──────── SOURCE MATERIAL ────────

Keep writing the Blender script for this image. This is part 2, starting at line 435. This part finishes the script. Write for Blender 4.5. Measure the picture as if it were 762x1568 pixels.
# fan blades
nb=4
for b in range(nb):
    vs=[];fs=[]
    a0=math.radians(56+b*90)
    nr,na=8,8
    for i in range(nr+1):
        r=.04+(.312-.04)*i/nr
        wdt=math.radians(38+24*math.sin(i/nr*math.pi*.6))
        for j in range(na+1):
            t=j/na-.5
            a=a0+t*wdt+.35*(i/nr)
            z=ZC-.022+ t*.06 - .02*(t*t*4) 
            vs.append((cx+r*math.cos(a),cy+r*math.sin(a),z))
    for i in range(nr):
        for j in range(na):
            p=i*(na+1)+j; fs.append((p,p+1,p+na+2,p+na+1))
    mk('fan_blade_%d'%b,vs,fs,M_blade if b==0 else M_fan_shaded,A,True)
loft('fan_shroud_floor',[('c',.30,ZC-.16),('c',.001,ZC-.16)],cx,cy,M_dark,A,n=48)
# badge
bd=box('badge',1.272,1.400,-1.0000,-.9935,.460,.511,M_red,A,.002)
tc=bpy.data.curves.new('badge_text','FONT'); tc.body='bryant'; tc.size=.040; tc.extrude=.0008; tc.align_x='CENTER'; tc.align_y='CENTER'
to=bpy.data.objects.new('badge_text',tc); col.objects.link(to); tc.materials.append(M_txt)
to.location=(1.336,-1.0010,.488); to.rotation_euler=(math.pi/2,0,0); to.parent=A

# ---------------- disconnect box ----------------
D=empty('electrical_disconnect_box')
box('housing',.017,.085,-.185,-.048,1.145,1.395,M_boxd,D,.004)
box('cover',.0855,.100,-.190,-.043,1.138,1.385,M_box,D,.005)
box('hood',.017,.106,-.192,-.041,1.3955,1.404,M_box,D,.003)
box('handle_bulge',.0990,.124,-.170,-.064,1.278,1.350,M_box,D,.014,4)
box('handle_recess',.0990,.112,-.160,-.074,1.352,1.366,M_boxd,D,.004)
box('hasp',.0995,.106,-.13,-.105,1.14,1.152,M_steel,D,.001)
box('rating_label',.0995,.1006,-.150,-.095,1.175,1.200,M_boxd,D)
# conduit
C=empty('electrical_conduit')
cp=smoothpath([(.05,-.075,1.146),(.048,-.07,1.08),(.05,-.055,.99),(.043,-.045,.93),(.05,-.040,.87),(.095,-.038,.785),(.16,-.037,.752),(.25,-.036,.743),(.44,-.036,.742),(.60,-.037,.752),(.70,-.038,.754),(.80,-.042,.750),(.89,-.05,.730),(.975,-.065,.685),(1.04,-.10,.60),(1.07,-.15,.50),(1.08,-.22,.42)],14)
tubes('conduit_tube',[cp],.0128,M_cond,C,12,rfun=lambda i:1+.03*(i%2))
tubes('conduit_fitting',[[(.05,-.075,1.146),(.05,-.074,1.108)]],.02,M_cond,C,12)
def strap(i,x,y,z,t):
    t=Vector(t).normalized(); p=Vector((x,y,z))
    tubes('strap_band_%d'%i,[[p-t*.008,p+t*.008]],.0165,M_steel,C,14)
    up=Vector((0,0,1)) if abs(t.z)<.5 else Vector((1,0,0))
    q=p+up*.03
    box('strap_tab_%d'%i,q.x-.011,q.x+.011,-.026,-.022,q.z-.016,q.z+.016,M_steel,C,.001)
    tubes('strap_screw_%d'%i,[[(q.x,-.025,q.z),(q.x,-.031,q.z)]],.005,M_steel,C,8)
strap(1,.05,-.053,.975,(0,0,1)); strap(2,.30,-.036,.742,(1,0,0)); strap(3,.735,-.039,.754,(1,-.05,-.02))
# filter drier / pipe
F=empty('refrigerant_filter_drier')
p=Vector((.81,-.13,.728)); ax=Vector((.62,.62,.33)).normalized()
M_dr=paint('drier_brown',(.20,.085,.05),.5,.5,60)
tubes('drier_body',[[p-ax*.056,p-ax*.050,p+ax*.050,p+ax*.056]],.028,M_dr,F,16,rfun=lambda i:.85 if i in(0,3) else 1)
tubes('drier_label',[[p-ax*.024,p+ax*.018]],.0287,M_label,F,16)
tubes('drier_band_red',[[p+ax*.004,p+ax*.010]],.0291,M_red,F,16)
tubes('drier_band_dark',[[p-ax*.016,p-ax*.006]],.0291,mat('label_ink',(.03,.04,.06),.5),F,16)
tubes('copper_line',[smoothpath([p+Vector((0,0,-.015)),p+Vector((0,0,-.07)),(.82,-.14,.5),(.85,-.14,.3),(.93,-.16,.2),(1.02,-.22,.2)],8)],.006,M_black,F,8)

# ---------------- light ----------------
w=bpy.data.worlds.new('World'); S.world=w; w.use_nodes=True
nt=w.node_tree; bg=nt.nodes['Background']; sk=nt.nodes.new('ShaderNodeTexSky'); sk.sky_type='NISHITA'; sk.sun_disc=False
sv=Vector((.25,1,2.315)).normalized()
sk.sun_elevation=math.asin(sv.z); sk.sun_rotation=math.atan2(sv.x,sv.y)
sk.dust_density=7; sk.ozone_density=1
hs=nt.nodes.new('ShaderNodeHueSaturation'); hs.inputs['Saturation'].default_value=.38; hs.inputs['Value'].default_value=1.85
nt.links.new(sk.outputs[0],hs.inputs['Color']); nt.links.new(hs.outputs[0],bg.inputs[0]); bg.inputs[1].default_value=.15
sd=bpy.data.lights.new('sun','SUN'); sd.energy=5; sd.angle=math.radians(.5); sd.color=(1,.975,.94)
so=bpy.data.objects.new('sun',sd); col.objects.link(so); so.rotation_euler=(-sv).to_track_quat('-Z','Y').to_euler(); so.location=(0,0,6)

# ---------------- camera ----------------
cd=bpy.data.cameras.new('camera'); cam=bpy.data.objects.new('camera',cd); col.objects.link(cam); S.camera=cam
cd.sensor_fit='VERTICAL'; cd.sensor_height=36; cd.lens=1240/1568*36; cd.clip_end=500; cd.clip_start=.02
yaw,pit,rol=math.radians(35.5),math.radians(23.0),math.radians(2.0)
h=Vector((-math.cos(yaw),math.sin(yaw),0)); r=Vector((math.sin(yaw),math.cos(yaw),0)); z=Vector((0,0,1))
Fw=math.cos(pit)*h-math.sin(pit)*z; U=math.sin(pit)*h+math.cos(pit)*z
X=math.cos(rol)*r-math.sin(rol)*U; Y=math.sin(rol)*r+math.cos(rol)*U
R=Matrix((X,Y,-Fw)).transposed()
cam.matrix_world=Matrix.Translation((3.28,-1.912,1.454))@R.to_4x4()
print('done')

────────

> TASK TO CARRY OUT
Repeat the material in full, exactly as it stands.

> EXERCISE RESPONSE
Keep writing the Blender script for this image. This is part 2, starting at line 435. This part finishes the script. Write for Blender 4.5. Measure the picture as if it were 762x1568 pixels.
# fan blades
nb=4
for b in range(nb):
    vs=[];fs=[]
    a0=math.radians(56+b*90)
    nr,na=8,8
    for i in range(nr+1):
        r=.04+(.312-.04)*i/nr
        wdt=math.radians(38+24*math.sin(i/nr*math.pi*.6))
        for j in range(na+1):
            t=j/na-.5
            a=a0+t*wdt+.35*(i/nr)
            z=ZC-.022+ t*.06 - .02*(t*t*4) 
            vs.append((cx+r*math.cos(a),cy+r*math.sin(a),z))
    for i in range(nr):
        for j in range(na):
            p=i*(na+1)+j; fs.append((p,p+1,p+na+2,p+na+1))
    mk('fan_blade_%d'%b,vs,fs,M_blade if b==0 else M_fan_shaded,A,True)
loft('fan_shroud_floor',[('c',.30,ZC-.16),('c',.001,ZC-.16)],cx,cy,M_dark,A,n=48)
# badge
bd=box('badge',1.272,1.400,-1.0000,-.9935,.460,.511,M_red,A,.002)
tc=bpy.data.curves.new('badge_text','FONT'); tc.body='bryant'; tc.size=.040; tc.extrude=.0008; tc.align_x='CENTER'; tc.align_y='CENTER'
to=bpy.data.objects.new('badge_text',tc); col.objects.link(to); tc.materials.append(M_txt)
to.location=(1.336,-1.0010,.488); to.rotation_euler=(math.pi/2,0,0); to.parent=A

# ---------------- disconnect box ----------------
D=empty('electrical_disconnect_box')
box('housing',.017,.085,-.185,-.048,1.145,1.395,M_boxd,D,.004)
box('cover',.0855,.100,-.190,-.043,1.138,1.385,M_box,D,.005)
box('hood',.017,.106,-.192,-.041,1.3955,1.404,M_box,D,.003)
box('handle_bulge',.0990,.124,-.170,-.064,1.278,1.350,M_box,D,.014,4)
box('handle_recess',.0990,.112,-.160,-.074,1.352,1.366,M_boxd,D,.004)
box('hasp',.0995,.106,-.13,-.105,1.14,1.152,M_steel,D,.001)
box('rating_label',.0995,.1006,-.150,-.095,1.175,1.200,M_boxd,D)
# conduit
C=empty('electrical_conduit')
cp=smoothpath([(.05,-.075,1.146),(.048,-.07,1.08),(.05,-.055,.99),(.043,-.045,.93),(.05,-.040,.87),(.095,-.038,.785),(.16,-.037,.752),(.25,-.036,.743),(.44,-.036,.742),(.60,-.037,.752),(.70,-.038,.754),(.80,-.042,.750),(.89,-.05,.730),(.975,-.065,.685),(1.04,-.10,.60),(1.07,-.15,.50),(1.08,-.22,.42)],14)
tubes('conduit_tube',[cp],.0128,M_cond,C,12,rfun=lambda i:1+.03*(i%2))
tubes('conduit_fitting',[[(.05,-.075,1.146),(.05,-.074,1.108)]],.02,M_cond,C,12)
def strap(i,x,y,z,t):
    t=Vector(t).normalized(); p=Vector((x,y,z))
    tubes('strap_band_%d'%i,[[p-t*.008,p+t*.008]],.0165,M_steel,C,14)
    up=Vector((0,0,1)) if abs(t.z)<.5 else Vector((1,0,0))
    q=p+up*.03
    box('strap_tab_%d'%i,q.x-.011,q.x+.011,-.026,-.022,q.z-.016,q.z+.016,M_steel,C,.001)
    tubes('strap_screw_%d'%i,[[(q.x,-.025,q.z),(q.x,-.031,q.z)]],.005,M_steel,C,8)
strap(1,.05,-.053,.975,(0,0,1)); strap(2,.30,-.036,.742,(1,0,0)); strap(3,.735,-.039,.754,(1,-.05,-.02))
# filter drier / pipe
F=empty('refrigerant_filter_drier')
p=Vector((.81,-.13,.728)); ax=Vector((.62,.62,.33)).normalized()
M_dr=paint('drier_brown',(.20,.085,.05),.5,.5,60)
tubes('drier_body',[[p-ax*.056,p-ax*.050,p+ax*.050,p+ax*.056]],.028,M_dr,F,16,rfun=lambda i:.85 if i in(0,3) else 1)
tubes('drier_label',[[p-ax*.024,p+ax*.018]],.0287,M_label,F,16)
tubes('drier_band_red',[[p+ax*.004,p+ax*.010]],.0291,M_red,F,16)
tubes('drier_band_dark',[[p-ax*.016,p-ax*.006]],.0291,mat('label_ink',(.03,.04,.06),.5),F,16)
tubes('copper_line',[smoothpath([p+Vector((0,0,-.015)),p+Vector((0,0,-.07)),(.82,-.14,.5),(.85,-.14,.3),(.93,-.16,.2),(1.02,-.22,.2)],8)],.006,M_black,F,8)

# ---------------- light ----------------
w=bpy.data.worlds.new('World'); S.world=w; w.use_nodes=True
nt=w.node_tree; bg=nt.nodes['Background']; sk=nt.nodes.new('ShaderNodeTexSky'); sk.sky_type='NISHITA'; sk.sun_disc=False
sv=Vector((.25,1,2.315)).normalized()
sk.sun_elevation=math.asin(sv.z); sk.sun_rotation=math.atan2(sv.x,sv.y)
sk.dust_density=7; sk.ozone_density=1
hs=nt.nodes.new('ShaderNodeHueSaturation'); hs.inputs['Saturation'].default_value=.38; hs.inputs['Value'].default_value=1.85
nt.links.new(sk.outputs[0],hs.inputs['Color']); nt.links.new(hs.outputs[0],bg.inputs[0]); bg.inputs[1].default_value=.15
sd=bpy.data.lights.new('sun','SUN'); sd.energy=5; sd.angle=math.radians(.5); sd.color=(1,.975,.94)
so=bpy.data.objects.new('sun',sd); col.objects.link(so); so.rotation_euler=(-sv).to_track_quat('-Z','Y').to_euler(); so.location=(0,0,6)

# ---------------- camera ----------------
cd=bpy.data.cameras.new('camera'); cam=bpy.data.objects.new('camera',cd); col.objects.link(cam); S.camera=cam
cd.sensor_fit='VERTICAL'; cd.sensor_height=36; cd.lens=1240/1568*36; cd.clip_end=500; cd.clip_start=.02
yaw,pit,rol=math.radians(35.5),math.radians(23.0),math.radians(2.0)
h=Vector((-math.cos(yaw),math.sin(yaw),0)); r=Vector((math.sin(yaw),math.cos(yaw),0)); z=Vector((0,0,1))
Fw=math.cos(pit)*h-math.sin(pit)*z; U=math.sin(pit)*h+math.cos(pit)*z
X=math.cos(rol)*r-math.sin(rol)*U; Y=math.sin(rol)*r+math.cos(rol)*U
R=Matrix((X,Y,-Fw)).transposed()
cam.matrix_world=Matrix.Translation((3.28,-1.912,1.454))@R.to_4x4()
print('done')